This review first appeared on the website of Soccer America:
When Manchester City's wayward winger Rodney Marsh came to play for the Tampa Bay Rowdies in the mid-1970s, he famously denounced English soccer as "a grey game, played on gray days by gray people." Like all generalizations, the quote contains a kernel of truth, but doesn't stand up to a whole lot of analysis. Although Marsh's quote appears in Jon Spurling's book to illustrate the clash in England between the old post-war disciplinarian style of coaching and the new generation of free-thinking, long-haired mavericks, the majority of the 370 pages show that the characters, clubs and competitions of the 1970s were many things, and that most of them were anything but gray.
At its best, Spurling writes in his introduction, the English game in the 1970s was "uplifting, unifying, inventive and touchingly innocent," but it could also be "brutal, bullying, thuggish and ugly." He doesn't aim to harp on about "the good old days," but stresses that clubs and stadiums in the top flight were at that time "planted firmly in local communities." It was also the era when agents started to look after players' interests, replica shirts with new designs were marketed for the first time (by the innovating Leicester-based company Admiral), foreign players began to grace and brighten England's game, and certain personalities realized that the more controversial they were in their opinions, the more they'd be paid to express them. Many clubs were casting an eye to the United States for new trends in commercialism, which was how Leeds United allowed a character called Paul Trevillion, who'd worked in the USA for sports agent Mark McCormack, to re-brand the club as Super Leeds.
I'll get to the point about "Get It On." Most of the time, reading a soccer book is a chore akin to wading through a bowl of cold, salted porridge. Sometimes, though, you pick up a book that hits the same spot as a slice of lemon sponge cake on a Sunday afternoon. Each bite, or chapter, is better than the last, and you keep yearning for another slice. It may be because I grew up in England during the 1970s that "Get It On" touched my sweet tooth – the earliest happy memories are the best, after all. Or it may just be that the excellent research, the steady pacing, and the unhinged nature of soccer in this transformative decade have been molded by the perfect writer into an absorbing, irresistible book.
English soccer in the 70s was indeed blighted by negative coaching, foul play, fields of dirty glue, deep-seated racism, and chronic fan violence, and these were all reasons why a lot of players like Marsh found the North American Soccer League such a bright and refreshing change. Spurling covers all these narratives. Yet for every accusation that Don Revie's Leeds United only won so many trophies thanks to its cynical approach, there's a game like the 7-0 dismantling of Southampton to show that they could play another team off the park. When we talk about the seemingly unplayable state of Derby County's Baseball Ground mudbath, we also need to know that Coach Brian Clough ordered the groundsman to prepare it that way, because he knew that only his players were fit and skillful enough to cope with the sticky surface.

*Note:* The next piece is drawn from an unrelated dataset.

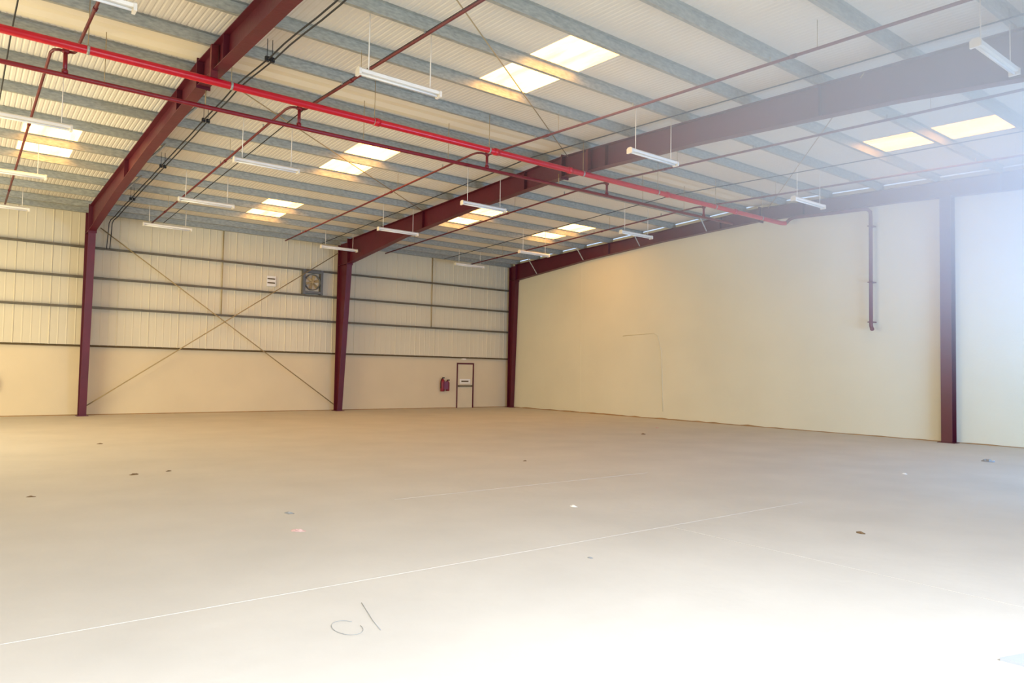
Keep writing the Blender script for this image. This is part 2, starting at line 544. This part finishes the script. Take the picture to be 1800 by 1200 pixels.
BR = [(-20.80, -20.60, -20.46, 'at the edge bay beside the frame nearest the camera'), (-16.66, -16.46, -16.34, 'between the two big frames, farther from the middle frame'),
      (-11.95, -11.67, -11.62, 'between the two big frames, next to the middle frame'), (-7.66, -7.49, -7.60, 'just beyond the middle frame'),
      (-3.30, -3.12, -3.2, 'closest to the gable wall')]
for a, c, e, n_ in BR:
    def zb(y): return roof(y) - .4
    t = thing('sprinkler_branch_pipe', (c, Y2, zb(Y2)), 'dark red sprinkler branch pipe ' + n_, 'pipe', 'sprinkler branch pipes')
    MB().tube([(a, -1.3, zb(-1.3)), (a, -8, zb(-8)), (a, Y2 + .22, zb(Y2)), (a + .03, Y2 + .06, zb(Y2)), (a + .1, Y2, zb(Y2)), (c, Y2, zb(Y2)), (c + .06, Y2, zb(Y2))], .026, 8).obj('lower_run', M['rust'], t)
    MB().tube([(c, Y2, zb(Y2)), (e - .02, Y2 - .02, zb(Y2)), (e, Y2 - .12, zb(Y2)), (e, Y2 - .35, zb(Y2)), (e, -20, zb(-20)), (e, -27.8, zb(-27.8))], .026, 8).obj('upper_run', M['rust'], t)
    MB().tube([(c, Y2, z2(c) + .02), (c, Y2, zb(Y2))], .034, 8).obj('riser', M['darkred'], t)
    MB().tube([(c, Y2, z2(c) + .02), (c, Y2, z2(c) + .09)], .05, 8).obj('tee_fitting', M['darkred'], t)
    MB().tube([(c - .05, Y2, zb(Y2)), (c + .05, Y2, zb(Y2))], .042, 8).obj('tee_fitting', M['darkred'], t)
    for q, d in enumerate((2.9, 6.1, 9.3, 12.5, 15.9, 18.9, 21.9, 24.9)):
        xx = a if d < 14 else e
        y = -d
        hd = MB().tube([(xx, y, zb(y)), (xx, y, zb(y) + .07), (xx, y, zb(y) + .09), (xx, y, zb(y) + .1)], [.016, .016, .01, .022], 8).obj('sprinkler_head', M['galv'], t)
        if q % 2 == 0:
            MB().tube([(xx, y - .35, zb(y - .35)), (xx, y - .45, zb(y - .45))], .036, 8).obj('coupling', M['rust'], t)
            MB().tube([(xx, y - .8, zb(y - .8)), (xx, y - .8, roof(y - .8) + .05)], .005, 5).obj('hanger_rod', M['rodm'], t)

# ------------------------------------------------------------------ electrical conduits and cables under the roof
for x, n_ in ((-21.37, 'over the edge bay'), (-16.25, 'between the two big frames'), (-10.43, 'beside the middle frame'), (-4.7, 'above the light row near the gable wall')):
    b = MB().tube([(x, -1.2, roof(-1.2) - .3), (x, -RID, roof(-RID) - .28), (x, -27.6, roof(-27.6) - .3)], .012, 6)
    tag(b.obj('conduit', M['black']), 'thin dark conduit running down the roof slope ' + n_, 'conduit', 'roof conduits')
for x, n_ in ((-17.79, 'the one closer to the frame'), (-17.70, 'the one farther from the frame')):
    t = thing('power_cable', (x, -14, 7), 'black cable of the pair by the nearest frame, ' + n_, 'cable', 'paired black cables')
    pts = []
    for i in range(41):
        y = -.6 - i * .675
        pts.append((x + .01 * math.sin(i * 1.7), y, roof(y) - .3 - .025 * abs(math.sin(i * math.pi / 4))))
    dy = .05 if x > -17.75 else 0
    pts = [(x - .05, -.3 - dy, 5.72), (x - .02, -.3 - dy, 6.3), (x, -.3, 6.62)] + pts
    MB().tube(pts, .014, 6).obj('cable_run', M['black'], t)
    for y in (-4.0, -8.0, -12.0, -16.0, -20.0):
        MB().box(x - .035, x + .035, y - .03, y + .03, roof(y) - .35, roof(y) - .27).obj('cable_clamp', M['black'], t)
        MB().tube([(x, y, roof(y) - .28), (x, y, roof(y) + .05)], .006, 5).obj('clamp_rod', M['black'], t)

# ------------------------------------------------------------------ batten lights
L = 1.5
t = thing('batten_light', (0, 0, 0), 'x', 'light', 'white batten lights hung from the roof')
pol = [(-.055, .0), (-.07, .045), (-.035, .075), (.035, .075), (.07, .045), (.055, 0)]
MB().prism(pol, 'x', .0, L).obj('housing', M['white'], t)
MB().tube([(.04, 0, -.02), (L - .04, 0, -.02)], .019, 10).obj('tube', M['tube'], t)
for x0 in (-.012, L - .03):
    MB().prism([(-.075, -.045), (-.075, .05), (-.038, .082), (.038, .082), (.075, .05), (.075, -.045)], 'x', x0, x0 + .042).obj('end_cap', M['white'], t)
for x0 in (.18, L - .18):
    MB().tube([(x0, 0, .07), (x0, 0, .9)], .009, 6).obj('hanger_rod', M['white'], t)
proto = t
rows = [(-21.72, 'over the edge bay', (-2.03, -6.9, -11.8, -18.03)), (-17.06, 'between the two big frames', (-2.1, -6.8, -11.8, -18.1)),
        (-10.85, 'under the middle frame', (-2.1, -6.8, -11.8, -18.1, -24.6)), (-4.6, 'beside the gable wall', (-2.0, -6.5, -11.9, -18.1))]
first = True
for x, n_, yl in rows:
    for i, y in enumerate(yl):
        lab = 'white batten light %s, %s out from the far wall' % (n_, ORD[i])
        loc = (x, y, 6.41)
        if first:
            proto.location = loc; proto['label'] = lab; first = False; o = proto
        else:
            o = copy_tree(proto, loc, lab)
        for ch in o.children:
            if ch.name.startswith('hanger_rod'):
                ch.scale.z = (roof(y) + PUR + .004 - 6.41) / .9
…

An early chapter deals with non-league Hereford United's game against first division Newcastle United in a 1972 FA Cup third round replay. Read the chapter, then watch the highlights on YouTube and feel the goosebumps. The same applies to the European games played by provincial clubs like Derby, Ipswich Town and Nottingham Forest, nowadays all marginalized in English soccer thanks to the financial gulf caused by the great Champions League stitch-up.
Liverpool was the dominant club of the era, but they were rarely runaway champions. The variety of teams that either won the title (Everton, Arsenal, Derby, Leeds, Nottingham Forest) or came very close (Queen's Park Rangers, Ipswich, Wolves, even Manchester City ...) reflects how the art of coaching at this time was to assemble a roster that would gel, but without breaking the budget (not unlike MLS). Sadly, we'll never know if Pep Guardiola is capable of taking a provincial club from the butt end of the second tier to become European champions in two years, as Brian Clough did with Forest (or if Guardiola could deftly juggle draft picks and allocation money to take FC Cincinnati to MLS Cup ...).
Spurling's interviews benefit from the historical perspective that allows its actors a mainly frank and considered review of the past. His work on the book spanned the last two decades, meaning that several of the players and coaches quoted have passed away, so we are privy to exclusives from beyond the grave. It's also shocking to realize just how many of your childhood heroes are now deceased, making the videos of them skipping across the grass-starved fields all the more poignant. And despite all the tactical manuals that have burdened bookshelves in recent times, the game itself has not changed as much as we like to think. Pass, move, dribble, tackle, shoot. Only now, there's less mud, booze and cigarettes around to slow you down as you press the life out of the opposition.